CHALLENGE | From the records below, copy out exactly the lines from the one containing "Write part 2" to the one containing "struct('baseboard_back', bxp(3.045, XR, YW", both included. Add nothing else.

---------- RECORDS SUPPLIED ----------

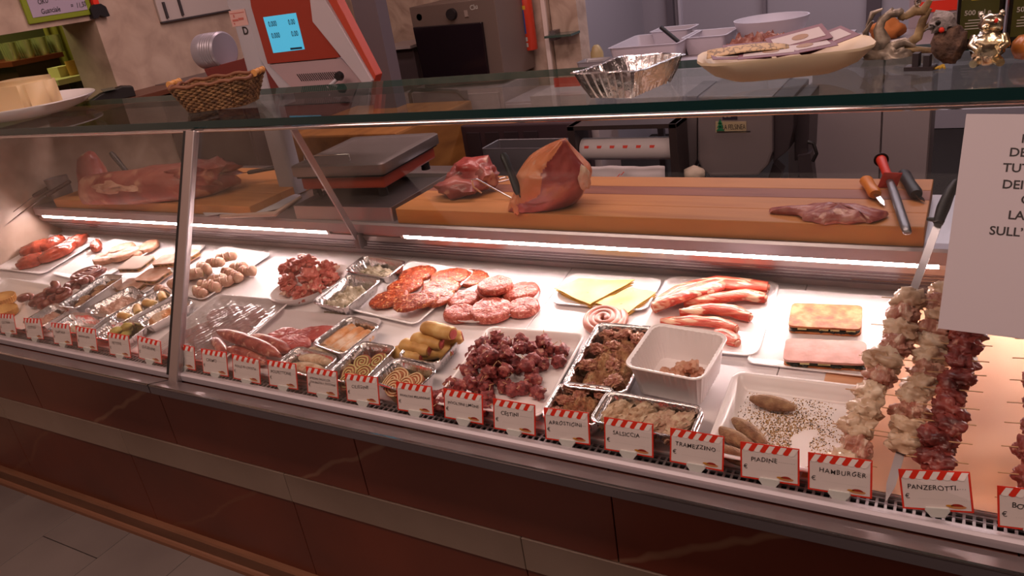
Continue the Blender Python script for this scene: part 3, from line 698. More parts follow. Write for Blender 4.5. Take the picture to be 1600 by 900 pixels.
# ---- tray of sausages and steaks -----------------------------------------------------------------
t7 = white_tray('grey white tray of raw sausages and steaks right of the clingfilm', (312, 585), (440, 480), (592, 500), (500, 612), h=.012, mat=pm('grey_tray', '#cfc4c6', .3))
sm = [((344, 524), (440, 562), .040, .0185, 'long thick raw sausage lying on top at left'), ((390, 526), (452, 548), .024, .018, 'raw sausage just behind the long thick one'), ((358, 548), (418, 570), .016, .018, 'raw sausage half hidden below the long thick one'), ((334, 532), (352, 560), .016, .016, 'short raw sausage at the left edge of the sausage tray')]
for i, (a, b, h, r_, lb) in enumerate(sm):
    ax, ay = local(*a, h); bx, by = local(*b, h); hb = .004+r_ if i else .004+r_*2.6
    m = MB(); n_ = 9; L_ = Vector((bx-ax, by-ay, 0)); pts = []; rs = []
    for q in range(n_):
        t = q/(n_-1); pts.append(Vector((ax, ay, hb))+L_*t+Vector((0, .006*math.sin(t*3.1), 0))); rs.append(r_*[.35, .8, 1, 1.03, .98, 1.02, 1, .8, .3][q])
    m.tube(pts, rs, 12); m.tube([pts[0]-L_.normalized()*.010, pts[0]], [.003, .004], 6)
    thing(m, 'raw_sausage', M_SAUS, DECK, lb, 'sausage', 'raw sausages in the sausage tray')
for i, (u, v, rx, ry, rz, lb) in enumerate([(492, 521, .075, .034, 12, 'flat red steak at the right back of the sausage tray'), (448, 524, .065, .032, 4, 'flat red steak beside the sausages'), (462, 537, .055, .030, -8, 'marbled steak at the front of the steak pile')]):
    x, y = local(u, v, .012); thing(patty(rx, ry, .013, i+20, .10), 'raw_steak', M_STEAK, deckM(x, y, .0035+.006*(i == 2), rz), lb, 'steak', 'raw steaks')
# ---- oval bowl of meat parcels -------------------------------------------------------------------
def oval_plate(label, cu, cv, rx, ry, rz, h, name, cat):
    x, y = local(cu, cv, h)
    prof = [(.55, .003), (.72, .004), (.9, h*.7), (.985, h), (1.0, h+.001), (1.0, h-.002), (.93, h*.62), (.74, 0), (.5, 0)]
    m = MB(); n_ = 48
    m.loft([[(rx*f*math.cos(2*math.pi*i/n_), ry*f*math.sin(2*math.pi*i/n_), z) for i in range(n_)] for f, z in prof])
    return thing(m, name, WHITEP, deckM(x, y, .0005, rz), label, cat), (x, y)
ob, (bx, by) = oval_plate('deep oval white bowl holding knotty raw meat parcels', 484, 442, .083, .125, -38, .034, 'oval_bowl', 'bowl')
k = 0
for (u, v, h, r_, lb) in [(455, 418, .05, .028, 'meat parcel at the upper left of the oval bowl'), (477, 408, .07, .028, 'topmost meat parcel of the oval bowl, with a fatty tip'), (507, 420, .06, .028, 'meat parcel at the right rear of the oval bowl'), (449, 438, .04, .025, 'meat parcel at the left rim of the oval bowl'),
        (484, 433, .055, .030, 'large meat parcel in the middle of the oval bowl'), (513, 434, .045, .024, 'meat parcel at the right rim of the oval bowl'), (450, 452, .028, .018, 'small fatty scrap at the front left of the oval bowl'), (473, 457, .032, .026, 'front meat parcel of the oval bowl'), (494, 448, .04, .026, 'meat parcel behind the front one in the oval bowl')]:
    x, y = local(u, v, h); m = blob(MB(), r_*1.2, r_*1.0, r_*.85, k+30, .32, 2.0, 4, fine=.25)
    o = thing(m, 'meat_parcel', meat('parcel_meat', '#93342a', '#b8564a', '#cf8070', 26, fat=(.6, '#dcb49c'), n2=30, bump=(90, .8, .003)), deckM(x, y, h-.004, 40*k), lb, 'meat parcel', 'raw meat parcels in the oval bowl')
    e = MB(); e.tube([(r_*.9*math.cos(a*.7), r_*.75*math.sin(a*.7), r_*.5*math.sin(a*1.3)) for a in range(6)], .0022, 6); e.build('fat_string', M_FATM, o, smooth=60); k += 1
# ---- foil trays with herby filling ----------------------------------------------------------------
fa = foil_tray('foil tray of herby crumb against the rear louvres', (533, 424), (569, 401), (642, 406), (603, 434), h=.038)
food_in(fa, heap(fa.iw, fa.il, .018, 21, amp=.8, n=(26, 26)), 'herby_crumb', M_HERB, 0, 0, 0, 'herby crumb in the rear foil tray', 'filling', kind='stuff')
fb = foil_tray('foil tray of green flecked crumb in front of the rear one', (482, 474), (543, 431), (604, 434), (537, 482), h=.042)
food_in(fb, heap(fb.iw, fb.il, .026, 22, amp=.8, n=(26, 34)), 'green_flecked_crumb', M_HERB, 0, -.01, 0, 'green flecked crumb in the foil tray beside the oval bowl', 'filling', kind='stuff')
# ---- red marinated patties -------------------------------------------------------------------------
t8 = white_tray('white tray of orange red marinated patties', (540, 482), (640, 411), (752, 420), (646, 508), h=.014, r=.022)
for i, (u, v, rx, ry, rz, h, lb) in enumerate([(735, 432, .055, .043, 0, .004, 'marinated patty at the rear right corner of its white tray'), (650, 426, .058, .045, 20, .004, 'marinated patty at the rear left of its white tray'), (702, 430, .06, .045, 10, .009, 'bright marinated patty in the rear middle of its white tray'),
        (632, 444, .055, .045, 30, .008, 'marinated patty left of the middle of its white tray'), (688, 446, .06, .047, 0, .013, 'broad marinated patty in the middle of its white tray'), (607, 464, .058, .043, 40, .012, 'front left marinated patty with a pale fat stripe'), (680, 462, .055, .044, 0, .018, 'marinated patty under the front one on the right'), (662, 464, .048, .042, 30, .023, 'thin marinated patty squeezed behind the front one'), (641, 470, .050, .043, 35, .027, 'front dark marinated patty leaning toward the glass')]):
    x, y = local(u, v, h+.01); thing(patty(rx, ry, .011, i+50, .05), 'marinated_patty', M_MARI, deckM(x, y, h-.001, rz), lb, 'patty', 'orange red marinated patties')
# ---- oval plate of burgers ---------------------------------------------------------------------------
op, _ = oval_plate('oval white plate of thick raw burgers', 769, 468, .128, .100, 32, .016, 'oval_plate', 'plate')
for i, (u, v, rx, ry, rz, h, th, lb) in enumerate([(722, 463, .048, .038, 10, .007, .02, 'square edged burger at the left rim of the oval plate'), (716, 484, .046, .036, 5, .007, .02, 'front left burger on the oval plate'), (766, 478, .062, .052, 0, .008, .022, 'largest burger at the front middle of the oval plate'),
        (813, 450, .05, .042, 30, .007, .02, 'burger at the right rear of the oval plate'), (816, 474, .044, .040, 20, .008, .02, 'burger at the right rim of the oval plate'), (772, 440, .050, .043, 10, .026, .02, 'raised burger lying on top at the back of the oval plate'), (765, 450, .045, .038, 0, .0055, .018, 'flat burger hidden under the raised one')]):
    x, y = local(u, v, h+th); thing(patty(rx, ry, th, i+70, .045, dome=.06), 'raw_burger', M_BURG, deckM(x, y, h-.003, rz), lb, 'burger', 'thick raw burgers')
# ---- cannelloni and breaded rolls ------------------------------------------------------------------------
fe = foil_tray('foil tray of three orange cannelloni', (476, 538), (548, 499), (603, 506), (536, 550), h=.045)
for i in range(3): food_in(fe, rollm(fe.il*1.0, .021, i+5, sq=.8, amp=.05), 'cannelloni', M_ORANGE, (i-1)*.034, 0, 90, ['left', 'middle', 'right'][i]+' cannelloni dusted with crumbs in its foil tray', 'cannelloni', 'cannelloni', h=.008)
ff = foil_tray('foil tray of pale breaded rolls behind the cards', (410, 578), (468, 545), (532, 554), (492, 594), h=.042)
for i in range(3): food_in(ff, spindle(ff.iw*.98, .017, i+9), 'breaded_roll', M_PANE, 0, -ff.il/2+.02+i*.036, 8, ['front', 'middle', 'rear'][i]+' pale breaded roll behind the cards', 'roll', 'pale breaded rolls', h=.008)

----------
---------- RECORDS SUPPLIED ----------

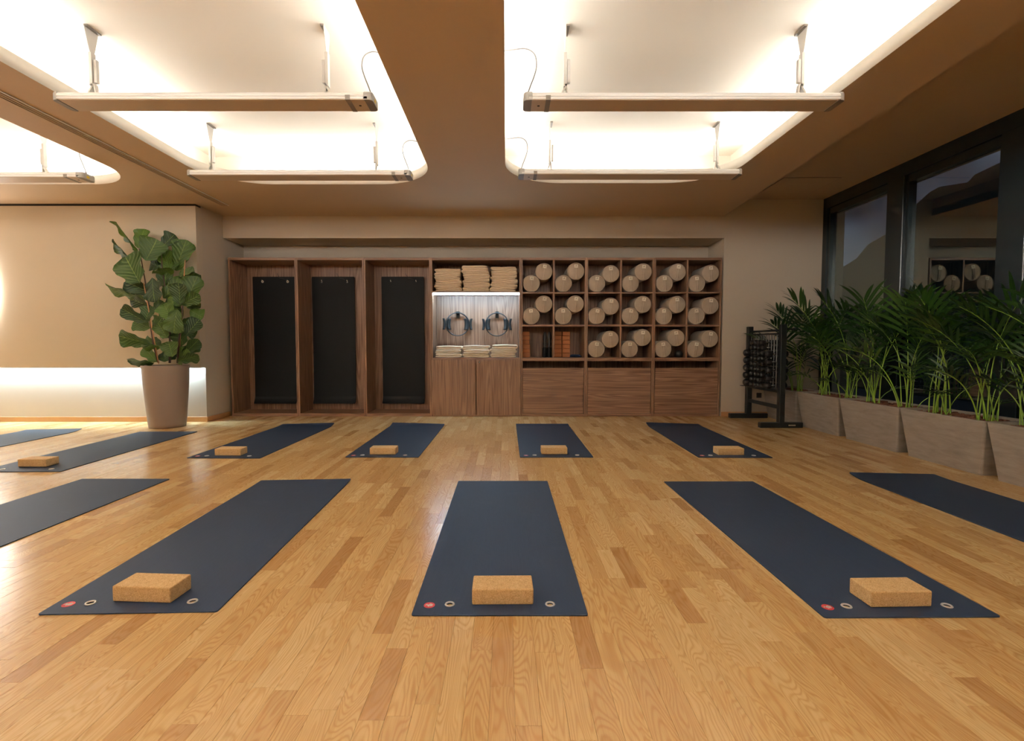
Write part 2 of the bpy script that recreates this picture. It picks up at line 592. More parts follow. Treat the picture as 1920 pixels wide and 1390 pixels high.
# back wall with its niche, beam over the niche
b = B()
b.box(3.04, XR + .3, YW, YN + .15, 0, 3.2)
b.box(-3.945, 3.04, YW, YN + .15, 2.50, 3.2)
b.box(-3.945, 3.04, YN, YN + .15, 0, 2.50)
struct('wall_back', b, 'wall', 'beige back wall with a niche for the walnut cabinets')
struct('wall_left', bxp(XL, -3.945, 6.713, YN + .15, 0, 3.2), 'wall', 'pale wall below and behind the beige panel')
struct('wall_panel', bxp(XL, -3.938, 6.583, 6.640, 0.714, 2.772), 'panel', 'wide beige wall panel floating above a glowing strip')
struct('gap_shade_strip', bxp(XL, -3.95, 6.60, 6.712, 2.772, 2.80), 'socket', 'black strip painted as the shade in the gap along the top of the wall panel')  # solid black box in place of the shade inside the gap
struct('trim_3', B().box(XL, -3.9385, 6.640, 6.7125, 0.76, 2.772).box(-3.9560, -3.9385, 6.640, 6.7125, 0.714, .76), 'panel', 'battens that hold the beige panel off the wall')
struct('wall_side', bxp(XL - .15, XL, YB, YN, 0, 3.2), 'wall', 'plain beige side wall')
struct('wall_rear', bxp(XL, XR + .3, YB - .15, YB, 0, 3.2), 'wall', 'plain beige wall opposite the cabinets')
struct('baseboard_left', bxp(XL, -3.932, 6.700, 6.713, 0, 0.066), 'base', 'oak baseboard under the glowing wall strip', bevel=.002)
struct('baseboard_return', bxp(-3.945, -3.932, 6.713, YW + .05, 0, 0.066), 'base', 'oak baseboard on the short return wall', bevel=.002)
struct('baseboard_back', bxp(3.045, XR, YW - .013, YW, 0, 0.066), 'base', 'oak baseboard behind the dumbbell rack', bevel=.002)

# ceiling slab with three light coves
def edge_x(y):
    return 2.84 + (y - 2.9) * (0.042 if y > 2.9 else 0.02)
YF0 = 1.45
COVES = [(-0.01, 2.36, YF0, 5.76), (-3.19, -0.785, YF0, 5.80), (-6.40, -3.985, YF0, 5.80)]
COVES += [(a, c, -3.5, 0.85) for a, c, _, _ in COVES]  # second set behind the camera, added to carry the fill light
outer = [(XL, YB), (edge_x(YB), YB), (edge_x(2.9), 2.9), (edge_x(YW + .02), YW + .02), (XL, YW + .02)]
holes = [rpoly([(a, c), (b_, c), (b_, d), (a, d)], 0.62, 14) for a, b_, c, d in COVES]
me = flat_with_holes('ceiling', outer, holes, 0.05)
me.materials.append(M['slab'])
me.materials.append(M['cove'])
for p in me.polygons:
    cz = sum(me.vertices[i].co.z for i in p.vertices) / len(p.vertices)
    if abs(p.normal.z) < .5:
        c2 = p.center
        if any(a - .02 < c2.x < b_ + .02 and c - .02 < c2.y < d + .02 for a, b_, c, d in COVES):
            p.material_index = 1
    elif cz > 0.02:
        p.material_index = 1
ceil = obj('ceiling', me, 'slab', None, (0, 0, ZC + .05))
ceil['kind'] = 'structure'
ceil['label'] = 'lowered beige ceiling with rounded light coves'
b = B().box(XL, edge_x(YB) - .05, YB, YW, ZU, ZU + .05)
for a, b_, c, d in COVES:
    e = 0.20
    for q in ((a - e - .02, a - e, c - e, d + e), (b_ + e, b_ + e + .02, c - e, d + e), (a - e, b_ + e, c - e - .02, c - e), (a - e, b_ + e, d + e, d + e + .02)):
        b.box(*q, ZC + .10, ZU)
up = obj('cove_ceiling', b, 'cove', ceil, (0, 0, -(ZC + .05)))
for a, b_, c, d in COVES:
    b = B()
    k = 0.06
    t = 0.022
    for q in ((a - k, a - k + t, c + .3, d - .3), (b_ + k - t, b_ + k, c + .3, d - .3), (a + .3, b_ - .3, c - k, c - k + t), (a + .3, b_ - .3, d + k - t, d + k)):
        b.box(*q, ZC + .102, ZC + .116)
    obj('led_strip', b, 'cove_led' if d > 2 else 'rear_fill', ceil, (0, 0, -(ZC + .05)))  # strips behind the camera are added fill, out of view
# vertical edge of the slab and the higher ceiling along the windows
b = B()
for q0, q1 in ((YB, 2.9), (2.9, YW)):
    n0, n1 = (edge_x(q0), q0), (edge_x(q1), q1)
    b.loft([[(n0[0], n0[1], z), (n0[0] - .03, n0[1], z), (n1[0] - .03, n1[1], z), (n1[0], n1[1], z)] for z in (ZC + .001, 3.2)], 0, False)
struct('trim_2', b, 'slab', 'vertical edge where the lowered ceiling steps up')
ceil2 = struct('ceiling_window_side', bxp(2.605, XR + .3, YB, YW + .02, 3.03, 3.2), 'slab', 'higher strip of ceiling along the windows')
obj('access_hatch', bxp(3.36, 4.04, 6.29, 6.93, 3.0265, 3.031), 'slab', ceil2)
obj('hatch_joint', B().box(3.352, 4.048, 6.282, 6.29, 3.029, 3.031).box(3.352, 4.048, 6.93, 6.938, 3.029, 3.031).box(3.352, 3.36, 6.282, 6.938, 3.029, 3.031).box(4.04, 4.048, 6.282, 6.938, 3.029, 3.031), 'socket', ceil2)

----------

FINISHED EXERCISE |
Write part 2 of the bpy script that recreates this picture. It picks up at line 592. More parts follow. Treat the picture as 1920 pixels wide and 1390 pixels high.
# back wall with its niche, beam over the niche
b = B()
b.box(3.04, XR + .3, YW, YN + .15, 0, 3.2)
b.box(-3.945, 3.04, YW, YN + .15, 2.50, 3.2)
b.box(-3.945, 3.04, YN, YN + .15, 0, 2.50)
struct('wall_back', b, 'wall', 'beige back wall with a niche for the walnut cabinets')
struct('wall_left', bxp(XL, -3.945, 6.713, YN + .15, 0, 3.2), 'wall', 'pale wall below and behind the beige panel')
struct('wall_panel', bxp(XL, -3.938, 6.583, 6.640, 0.714, 2.772), 'panel', 'wide beige wall panel floating above a glowing strip')
struct('gap_shade_strip', bxp(XL, -3.95, 6.60, 6.712, 2.772, 2.80), 'socket', 'black strip painted as the shade in the gap along the top of the wall panel')  # solid black box in place of the shade inside the gap
struct('trim_3', B().box(XL, -3.9385, 6.640, 6.7125, 0.76, 2.772).box(-3.9560, -3.9385, 6.640, 6.7125, 0.714, .76), 'panel', 'battens that hold the beige panel off the wall')
struct('wall_side', bxp(XL - .15, XL, YB, YN, 0, 3.2), 'wall', 'plain beige side wall')
struct('wall_rear', bxp(XL, XR + .3, YB - .15, YB, 0, 3.2), 'wall', 'plain beige wall opposite the cabinets')
struct('baseboard_left', bxp(XL, -3.932, 6.700, 6.713, 0, 0.066), 'base', 'oak baseboard under the glowing wall strip', bevel=.002)
struct('baseboard_return', bxp(-3.945, -3.932, 6.713, YW + .05, 0, 0.066), 'base', 'oak baseboard on the short return wall', bevel=.002)
struct('baseboard_back', bxp(3.045, XR, YW - .013, YW, 0, 0.066), 'base', 'oak baseboard behind the dumbbell rack', bevel=.002)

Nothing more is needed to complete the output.